A ご質問のような、いわゆる「あおり運転」は社会問題化しており、悲惨な死傷事故を引き起こす場合もあります。そこで、昨年6月に道路交通法が一部改正され、「妨害運転罪」が新設されました。車間距離を極端に詰める(異常な接近)、急ブレーキ、蛇行、幅寄せといった一定の危険な運転をして、あおり運転と認められた場合には3年以下の懲役、または50万円以下の罰金が科されます。

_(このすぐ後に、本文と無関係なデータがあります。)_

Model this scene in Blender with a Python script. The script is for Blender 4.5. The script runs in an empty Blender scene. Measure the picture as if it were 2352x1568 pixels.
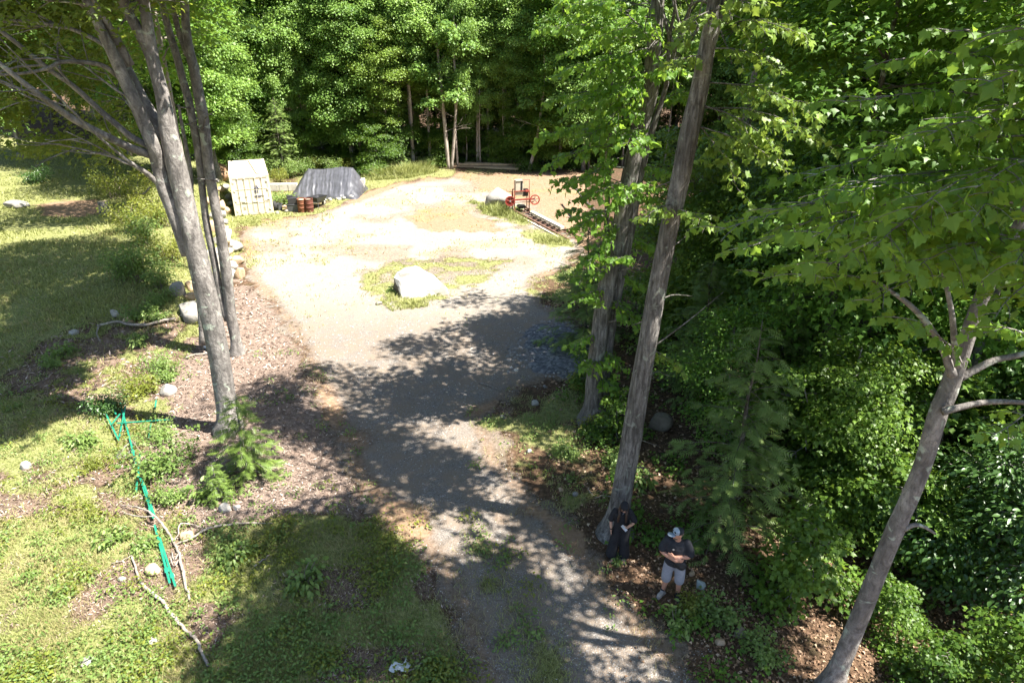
import bpy, bmesh, math, random
import numpy as np
from mathutils import Vector, Matrix, Euler, noise as mnoise

R = math.radians
S = bpy.context.scene
C = S.collection

# ------------------------------------------------------------------ camera, sky, sun, exposure
CAM_Z, PITCH, F = 11.0, R(25.0), 1568.0          # drone height, tilt below the horizon, focal length for a 2352 px wide frame
cam = bpy.data.cameras.new('camera')
cam.lens, cam.sensor_width = 24.0, 36.0
cam.clip_start, cam.clip_end = 0.1, 3000
cam_o = bpy.data.objects.new('camera', cam)
cam_o.location = (0, 0, CAM_Z)
cam_o.rotation_euler = (R(90) - PITCH, 0, 0)
C.objects.link(cam_o)
S.camera = cam_o

SUN_EL = R(58.5)
SUN_AZ = Vector((0.96, -0.28, 0)).normalized()
TO_SUN = Vector((SUN_AZ.x * math.cos(SUN_EL), SUN_AZ.y * math.cos(SUN_EL), math.sin(SUN_EL)))
w = bpy.data.worlds.new('World')
S.world = w
w.use_nodes = True
wn = w.node_tree
wn.nodes.clear()
sky = wn.nodes.new('ShaderNodeTexSky')
sky.sky_type = 'NISHITA'
sky.sun_disc = False
sky.sun_elevation = SUN_EL
sky.sun_rotation = math.atan2(SUN_AZ.x, SUN_AZ.y)
sky.air_density, sky.dust_density, sky.ozone_density = 1.0, 0.8, 1.0
bg = wn.nodes.new('ShaderNodeBackground')
bg.inputs['Strength'].default_value = 0.066
wo = wn.nodes.new('ShaderNodeOutputWorld')
wn.links.new(sky.outputs[0], bg.inputs[0])
wn.links.new(bg.outputs[0], wo.inputs[0])

sun = bpy.data.lights.new('sun', 'SUN')
sun.energy, sun.angle, sun.color = 5.0, R(0.53), (1.0, 0.955, 0.87)
sun_o = bpy.data.objects.new('sun', sun)
sun_o.rotation_euler = TO_SUN.to_track_quat('Z', 'Y').to_euler()
sun_o.location = (20, -5, 40)
C.objects.link(sun_o)

S.view_settings.view_transform = 'Standard'
S.view_settings.look = 'None'
S.view_settings.exposure = 2.0
S.view_settings.gamma = 1.0
S.view_settings.use_curve_mapping = False
S.render.engine = 'CYCLES'
cy = S.cycles
cy.max_bounces, cy.diffuse_bounces, cy.glossy_bounces = 7, 4, 2
cy.transmission_bounces, cy.transparent_max_bounces = 4, 4
cy.sample_clamp_indirect = 6.0
cy.use_denoising = True
cy.caustics_reflective = cy.caustics_refractive = False

# ------------------------------------------------------------------ small maths
CP, SP = math.cos(PITCH), math.sin(PITCH)


def sm(a, b, x):
    t = np.clip((np.asarray(x, float) - a) / (b - a), 0, 1)
    return t * t * (3 - 2 * t)


def _hash(ix, iy, seed):
    n = (ix * 374761393 + iy * 668265263 + seed * 974634541) & 0xffffffff
    n = ((n ^ (n >> 13)) * 1274126177) & 0xffffffff
    return ((n ^ (n >> 16)) & 0xffff) / 65535.0


def vnoise(x, y, seed=0):
    x, y = np.asarray(x, float), np.asarray(y, float)
    ix, iy = np.floor(x).astype(np.int64), np.floor(y).astype(np.int64)
    fx, fy = x - ix, y - iy
    fx, fy = fx * fx * (3 - 2 * fx), fy * fy * (3 - 2 * fy)
    a, b = _hash(ix, iy, seed), _hash(ix + 1, iy, seed)
    c, d = _hash(ix, iy + 1, seed), _hash(ix + 1, iy + 1, seed)
    return (a * (1 - fx) + b * fx) * (1 - fy) + (c * (1 - fx) + d * fx) * fy


def fbm(x, y, seed=0, o=4):
    s, a, t = 0, 1, 0
    for i in range(o):
        s = s + a * vnoise(np.asarray(x) * 2 ** i, np.asarray(y) * 2 ** i, seed + i)
        t += a
        a *= 0.5
    return s / t


def seg_dist(px, py, ax, ay, bx, by):
    dx, dy = bx - ax, by - ay
    t = np.clip(((px - ax) * dx + (py - ay) * dy) / (dx * dx + dy * dy + 1e-9), 0, 1)
    return np.hypot(px - ax - t * dx, py - ay - t * dy), t


WALL = [(-23, 58), (-19.6, 48), (-17.9, 43), (-15.6, 38), (-13.9, 32.5), (-13.6, 29), (-12.3, 25.5), (-12.2, 22)]


def height(x, y):
    """The lie of the land: level road, clearing a little lower, a bank held by stones on the left."""
    x, y = np.asarray(x, float), np.asarray(y, float)
    z = -0.6 * sm(24, 42, y)
    ys = np.array([p[1] for p in WALL][::-1])
    xs = np.array([p[0] for p in WALL][::-1])
    wx = np.interp(y, ys, xs)
    z = z + 1.0 * sm(0.1, 1.3, wx - x) * sm(22.5, 29, y)
    z = z - 0.9 * sm(4.5, 13, x) * sm(30, 18, y)
    d = np.hypot((x + 7.2) / 2.6, (y - 18.5) / 5.0)
    z = z + 0.28 * sm(1.0, 0.0, d)
    z = z + 0.10 * (fbm(x * 0.35, y * 0.35, 3, 3) - 0.5) + 0.05 * (fbm(x * 1.7, y * 1.7, 9, 2) - 0.5) * sm(0, 1, np.abs(x - 0.5) - 2.5)
    far = sm(70, 220, np.hypot(x, y))
    return z + far * 10 * (fbm(x * 0.012, y * 0.012, 21, 2) - 0.3)


def ray(u, v):
    a, b = (u - 1176) / F, (784 - v) / F
    return np.array([a, CP + b * SP, -SP + b * CP])


def at(u, v):
    """Where the photograph's point (u, v of 2352 x 1568) lies on the ground."""
    d = ray(u, v)
    z = 0.0
    for _ in range(12):
        t = (CAM_Z - z) / -d[2]
        z = 0.5 * z + 0.5 * float(height(d[0] * t, d[1] * t))
    t = (CAM_Z - z) / -d[2]
    x, y = d[0] * t, d[1] * t
    return np.array([x, y, float(height(x, y))])


def over(u, v, Y):
    """The point that lies Y metres ahead along the line of sight through (u, v)."""
    d = ray(u, v)
    return np.array([0, 0, CAM_Z]) + d * (Y / d[1])


def depth_of(p):
    return p[1] * CP + (CAM_Z - p[2]) * SP


def proj(x, y, z):
    dz = z - CAM_Z
    dep = y * CP - dz * SP
    dep = np.where(np.abs(dep) < 1e-3, 1e-3, dep)
    return 1176 + F * x / dep, 784 - F * (y * SP + dz * CP) / dep, dep


def gz(x, y):
    return float(height(x, y))


# ------------------------------------------------------------------ objects and tags
def tag(o, label=None, cat=None, group=None, kind=None):
    if label: o['label'] = label
    if cat: o['category'] = cat
    if group: o['group'] = group
    if kind: o['kind'] = kind
    return o


def thing(name, label, cat, loc=(0, 0, 0), rz=0.0, group=None):
    o = bpy.data.objects.new(name, None)
    o.empty_display_size = 0.2
    C.objects.link(o)
    o.location = tuple(float(c) for c in loc)
    o.rotation_euler = (0, 0, rz)
    return tag(o, label, cat, group)


def link(name, me, parent=None, kind=None):
    o = bpy.data.objects.new(name, me)
    C.objects.link(o)
    if parent is not None: o.parent = parent
    if kind: o['kind'] = kind
    return o


def copy_tree(root, loc, rz=0.0, sc=1.0, label=None, group=None):
    r = root.copy()
    C.objects.link(r)
    r.location = tuple(float(c) for c in loc)
    r.rotation_euler = (0, 0, rz)
    r.scale = (sc, sc, sc) if not isinstance(sc, (tuple, list)) else sc
    if label: r['label'] = label
    if group: r['group'] = group
    for ch in list(root.children):
        c = ch.copy()
        C.objects.link(c)
        c.parent = r
        for g in list(ch.children):
            d = g.copy()
            C.objects.link(d)
            d.parent = c
    return r


def np_mesh(name, V, F_, mat, smooth=False, var=None):
    V = np.ascontiguousarray(V, dtype=np.float32)
    F_ = np.ascontiguousarray(F_, dtype=np.int32)
    me = bpy.data.meshes.new(name)
    k = F_.shape[1]
    me.vertices.add(len(V))
    me.vertices.foreach_set('co', V.ravel())
    me.loops.add(F_.size)
    me.loops.foreach_set('vertex_index', F_.ravel())
    me.polygons.add(len(F_))
    me.polygons.foreach_set('loop_start', np.arange(0, F_.size, k, dtype=np.int32))
    if smooth:
        me.polygons.foreach_set('use_smooth', np.ones(len(F_), dtype=bool))
    if var is not None:
        a = me.attributes.new('var', 'FLOAT', 'POINT')
        a.data.foreach_set('value', np.ascontiguousarray(var, dtype=np.float32))
    me.update(calc_edges=True)
    if isinstance(mat, (list, tuple)):
        for m in mat: me.materials.append(m)
    else:
        me.materials.append(mat)
    return me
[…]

さらに、あおり運転をして高速道路上などで相手の車を停止させるなど、著しい交通の危険を発生させた場合には5年以下の懲役、または100万円以下の罰金が科せられます。また、妨害運転罪が科された場合には、一発で免許取り消しという厳しい処分になります。

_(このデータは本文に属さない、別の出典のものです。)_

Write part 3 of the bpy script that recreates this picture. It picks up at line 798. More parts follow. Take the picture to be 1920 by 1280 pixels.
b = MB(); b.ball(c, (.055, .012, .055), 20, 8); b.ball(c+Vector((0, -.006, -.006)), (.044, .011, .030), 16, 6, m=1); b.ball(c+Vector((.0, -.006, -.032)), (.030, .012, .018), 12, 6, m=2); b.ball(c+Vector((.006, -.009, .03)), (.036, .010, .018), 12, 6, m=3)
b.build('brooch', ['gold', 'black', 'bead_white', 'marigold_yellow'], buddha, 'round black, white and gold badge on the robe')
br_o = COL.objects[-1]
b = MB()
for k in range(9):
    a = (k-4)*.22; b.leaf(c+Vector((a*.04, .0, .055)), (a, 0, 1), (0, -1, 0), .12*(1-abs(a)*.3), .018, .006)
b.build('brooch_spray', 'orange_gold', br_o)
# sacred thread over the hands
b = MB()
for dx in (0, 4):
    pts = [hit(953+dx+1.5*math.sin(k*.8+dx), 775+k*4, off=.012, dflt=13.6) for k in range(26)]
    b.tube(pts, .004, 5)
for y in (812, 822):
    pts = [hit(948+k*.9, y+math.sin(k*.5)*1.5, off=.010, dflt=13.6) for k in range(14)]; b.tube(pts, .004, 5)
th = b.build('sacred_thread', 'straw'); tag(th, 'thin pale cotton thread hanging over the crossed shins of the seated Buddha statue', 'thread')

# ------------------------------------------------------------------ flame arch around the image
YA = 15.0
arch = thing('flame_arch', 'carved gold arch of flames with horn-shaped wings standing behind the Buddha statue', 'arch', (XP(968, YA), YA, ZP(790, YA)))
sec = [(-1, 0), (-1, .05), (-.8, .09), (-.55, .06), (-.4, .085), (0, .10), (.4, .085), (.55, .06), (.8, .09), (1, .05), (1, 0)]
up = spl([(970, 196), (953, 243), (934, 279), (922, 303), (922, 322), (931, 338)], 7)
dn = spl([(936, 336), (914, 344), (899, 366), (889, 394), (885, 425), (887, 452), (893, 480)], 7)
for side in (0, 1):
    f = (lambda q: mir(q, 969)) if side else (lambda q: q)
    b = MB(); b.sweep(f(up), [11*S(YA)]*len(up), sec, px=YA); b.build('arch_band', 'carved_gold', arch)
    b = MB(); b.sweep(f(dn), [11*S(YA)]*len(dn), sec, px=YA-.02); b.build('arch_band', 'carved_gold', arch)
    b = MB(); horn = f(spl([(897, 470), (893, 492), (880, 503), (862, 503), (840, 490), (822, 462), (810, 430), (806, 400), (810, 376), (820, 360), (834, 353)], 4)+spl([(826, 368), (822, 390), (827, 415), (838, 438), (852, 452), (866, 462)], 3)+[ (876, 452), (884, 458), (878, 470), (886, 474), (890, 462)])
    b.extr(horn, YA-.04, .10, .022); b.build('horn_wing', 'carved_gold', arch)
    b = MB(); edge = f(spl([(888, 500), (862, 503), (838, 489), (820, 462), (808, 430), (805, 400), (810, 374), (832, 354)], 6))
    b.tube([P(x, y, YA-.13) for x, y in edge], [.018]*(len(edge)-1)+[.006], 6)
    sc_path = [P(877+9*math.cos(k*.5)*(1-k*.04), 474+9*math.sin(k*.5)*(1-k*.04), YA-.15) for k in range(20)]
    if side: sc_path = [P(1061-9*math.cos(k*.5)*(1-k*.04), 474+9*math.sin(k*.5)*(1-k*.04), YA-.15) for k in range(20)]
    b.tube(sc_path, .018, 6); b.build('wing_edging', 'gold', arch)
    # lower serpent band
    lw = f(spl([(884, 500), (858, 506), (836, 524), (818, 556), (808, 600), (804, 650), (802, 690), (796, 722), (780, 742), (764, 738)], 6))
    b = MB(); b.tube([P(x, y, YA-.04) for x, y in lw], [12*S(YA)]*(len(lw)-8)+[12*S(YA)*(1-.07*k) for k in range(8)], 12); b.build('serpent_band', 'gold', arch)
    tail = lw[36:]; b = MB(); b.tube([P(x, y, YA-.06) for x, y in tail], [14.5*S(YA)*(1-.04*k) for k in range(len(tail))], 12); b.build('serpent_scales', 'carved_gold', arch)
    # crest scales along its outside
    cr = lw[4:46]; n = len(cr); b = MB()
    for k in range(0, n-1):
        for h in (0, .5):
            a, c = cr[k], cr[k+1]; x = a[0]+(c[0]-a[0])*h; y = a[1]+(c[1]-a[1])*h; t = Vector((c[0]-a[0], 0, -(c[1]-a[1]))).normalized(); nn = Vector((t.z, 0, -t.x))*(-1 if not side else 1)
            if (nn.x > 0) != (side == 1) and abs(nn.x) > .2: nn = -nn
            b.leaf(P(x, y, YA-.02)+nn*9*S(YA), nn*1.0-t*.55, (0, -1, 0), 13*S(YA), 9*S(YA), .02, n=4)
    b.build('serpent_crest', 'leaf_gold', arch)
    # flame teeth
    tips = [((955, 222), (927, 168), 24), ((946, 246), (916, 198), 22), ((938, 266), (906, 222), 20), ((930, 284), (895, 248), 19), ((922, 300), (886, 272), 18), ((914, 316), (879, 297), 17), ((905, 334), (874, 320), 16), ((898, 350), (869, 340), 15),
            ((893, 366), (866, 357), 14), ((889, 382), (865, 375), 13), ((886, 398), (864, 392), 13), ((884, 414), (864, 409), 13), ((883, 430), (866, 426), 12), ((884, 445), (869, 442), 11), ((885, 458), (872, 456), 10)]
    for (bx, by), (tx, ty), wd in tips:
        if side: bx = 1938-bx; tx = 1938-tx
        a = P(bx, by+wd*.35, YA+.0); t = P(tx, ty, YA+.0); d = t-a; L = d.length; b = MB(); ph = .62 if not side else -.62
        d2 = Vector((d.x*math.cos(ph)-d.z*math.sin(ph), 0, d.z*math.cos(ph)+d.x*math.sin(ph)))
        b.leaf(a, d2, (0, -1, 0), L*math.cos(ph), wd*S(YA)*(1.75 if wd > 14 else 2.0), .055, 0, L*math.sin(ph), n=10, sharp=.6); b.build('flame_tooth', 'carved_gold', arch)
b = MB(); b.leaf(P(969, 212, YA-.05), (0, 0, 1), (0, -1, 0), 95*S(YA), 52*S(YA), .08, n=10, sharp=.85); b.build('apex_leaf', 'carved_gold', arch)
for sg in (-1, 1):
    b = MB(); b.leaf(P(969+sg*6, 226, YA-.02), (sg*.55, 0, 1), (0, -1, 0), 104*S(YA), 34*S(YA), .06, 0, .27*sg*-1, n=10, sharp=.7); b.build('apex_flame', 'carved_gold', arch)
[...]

昨年6月から12月までに全国の警察が摘発したあおり運転は58件。摘発された90%以上のケースでドライブレコーダーに映像が残っていました。危険なあおり運転を減らすには摘発が不可欠ですが、そのためには映像を残しておくことが重要です。車をお持ちの方はドライブレコーダーの設置をお勧めします。また、あおり運転を受けた場合には、安全な場所に避難して車外に出ずに110番通報をするのがよいとされています。